A little Finishing Detail

In which I talk more about the green Mohair/crepe wool Vest.

Some finishing details have to be thought of before you begin. In the green vest I had to decide how to finish the edge of the vest before I cast on as I wanted an integrated rolled edge. I have spoken about that detail, and the way in which I sewed the shoulders together. Now I will turn to sewing the zipper in.

First I took the zipper to my sewing machine and ran a line of stitches along the length of the zip, setting the stitch length at what I thought was a reasonable size for hand stitching the zip into the garment. I did this because I am not a skilled hand sewer, never have been, and I wanted a guide both straight, and with uniform lengths.

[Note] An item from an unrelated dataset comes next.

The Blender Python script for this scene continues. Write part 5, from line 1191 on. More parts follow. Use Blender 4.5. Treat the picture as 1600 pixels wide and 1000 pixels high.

Here you can see the white sewing machine stitches guiding me straight and setting the stitch size.

I pinned the zipper to the fronts using T-pins set at right angles to the front. This prevents the stitches from “creeping” from the position you want them to secure. The bottom and top of the zipper are secured first, then the middle and then the middle of each section between these pins. The garment is also divided this way – bottom, top, middle etc.Lining up these positions the zip and garment are united.

T-pins holding the zipper in place ready for stitching in.
T-pins holding the zipper in place ready for stitching in.

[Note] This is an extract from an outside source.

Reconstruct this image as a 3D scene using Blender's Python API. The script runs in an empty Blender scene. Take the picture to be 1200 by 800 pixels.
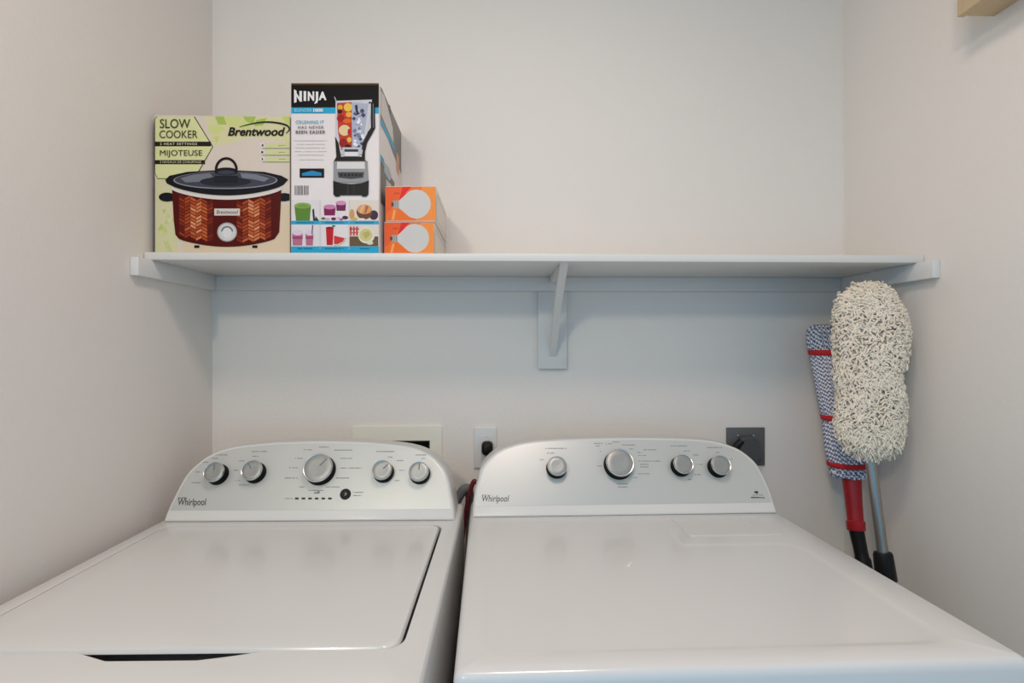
import bpy, bmesh, math, random
from mathutils import Vector, Matrix

S = bpy.context.scene
COL = S.collection
random.seed(7)
R = math.radians

# ------------------------------------------------------------------ camera, world, lights, exposure
F = 650.0                      # focal length in pixels of the 1200x800 frame
YAW = R(1.5)
CZ = 1.325                     # camera height
HOR = 404.0                    # pixel row of the horizon
cam = bpy.data.cameras.new('camera')
cam_o = bpy.data.objects.new('camera', cam)
COL.objects.link(cam_o)
cam.sensor_width = 36.0
cam.lens = F / 1200.0 * 36.0
cam.shift_y = (HOR - 400.0) / 1200.0
cam.clip_start = 0.02
cam_o.location = (0, 0, CZ)
cam_o.rotation_euler = (R(90), 0, -YAW)
S.camera = cam_o

w = bpy.data.worlds.new('daylight')
S.world = w
w.use_nodes = True
bg = w.node_tree.nodes['Background']
bg.inputs[0].default_value = (0.21, 0.61, 1.0, 1)
bg.inputs[1].default_value = 0.92

def area(name, loc, target, size, power, color, shape='DISK', size_y=None):
    l = bpy.data.lights.new(name, 'AREA')
    l.shape = shape
    l.size = size
    if size_y:
        l.size_y = size_y
    l.energy = power
    l.color = color
    o = bpy.data.objects.new(name, l)
    COL.objects.link(o)
    o.location = loc
    d = Vector(target) - Vector(loc)
    o.rotation_euler = d.to_track_quat('-Z', 'Y').to_euler()
    return o

area('ceiling_lamp_light', (0.08, 0.32, 2.53), (0.08, 0.32, 0), 0.40, 10.7, (1.0, 0.80, 0.70))
area('hall_lamp_light', (-0.75, -1.15, 2.42), (0.1, 1.6, 1.2), 0.22, 11.3, (1.0, 0.88, 0.68))

vs = S.view_settings
vs.view_transform = 'Standard'
vs.look = 'None'
vs.gamma = 1.0
vs.use_curve_mapping = False
vs.exposure = 0.0
S.display_settings.display_device = 'sRGB'

# ------------------------------------------------------------------ pixel -> place helpers
FW = Vector((math.sin(YAW), math.cos(YAW), 0))
RT = Vector((math.cos(YAW), -math.sin(YAW), 0))
UP = Vector((0, 0, 1))
EYE = Vector((0, 0, CZ))

def ray(px, py):
    return FW + RT * ((px - 600.0) / F) + UP * (-(py - HOR) / F)

def at(px, py, Y):
    d = ray(px, py)
    return EYE + d * (Y / d.y)

def at_x(px, py, X):
    d = ray(px, py)
    return EYE + d * (X / d.x)

def at_plane(px, py, p0, n):
    d = ray(px, py)
    return EYE + d * ((p0 - EYE).dot(n) / d.dot(n))

# ------------------------------------------------------------------ materials
def lin(c):
    out = []
    for v in c:
        v = v / 255.0
        out.append(v / 12.92 if v <= 0.04045 else ((v + 0.055) / 1.055) ** 2.4)
    return out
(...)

I like the hide the knot when I start sewing, between the layers where it will never bee seen, then sew a double stitch for extra strength. The beginning and end of the Zipper are the places most likely to come apart over time. A few extra back stitches here are good investments in time.

To avoid that creep factor, pierce the garment and zipper at 90 degrees .

Here I am starting a new thread, about the hide the knot, which is why the needle is only piercing the zip.

Using the basted machine stitching to guide me, I stitch right close to the start of the edging, in the valley of the purl stitches (between the body of the garment and the edging) designed for this purpose. at the top, I folded back the tape and sewed that down. then I turned over the lining and compared both sides. One was a tad longer than the other, so I removed a couple of inches and sewed it again so that it matched the other side. No one can be perfect all the time. It’s all part of trying to make a project the best it can be.

Now that the zipper was attached to the outer layer I could finish sewing the lining right up to the edge of the zipper. Hmm, how was I going to sew the lining to the zipper without the thread showing? Hiding the knot as before I sewed the lining to the stitching along the zipper so that the stitches were hidden between the zipper and the lining. That way the thread did not go all the way through to the outer layer and so would never be seen, and the zipper pull could run all the way to the top of the collar without catching either layer or poking my neck.

The bottom end of zips are made with a piece of plastic molded on so the tape does not fray. I leave this last inch or so at both ends to tackle last, and, with a new double thread and a sturdy sewing needle, forced through the plastic several times to secure the ends firmly. I pulled out my basting thread and even though I had tried to avoid sewing through it, I had to fiddle with this. Lastly, I found an end that had not been woven in, so with that done, the garment was complete.

I hope these finishing notes, and other observations will help someone.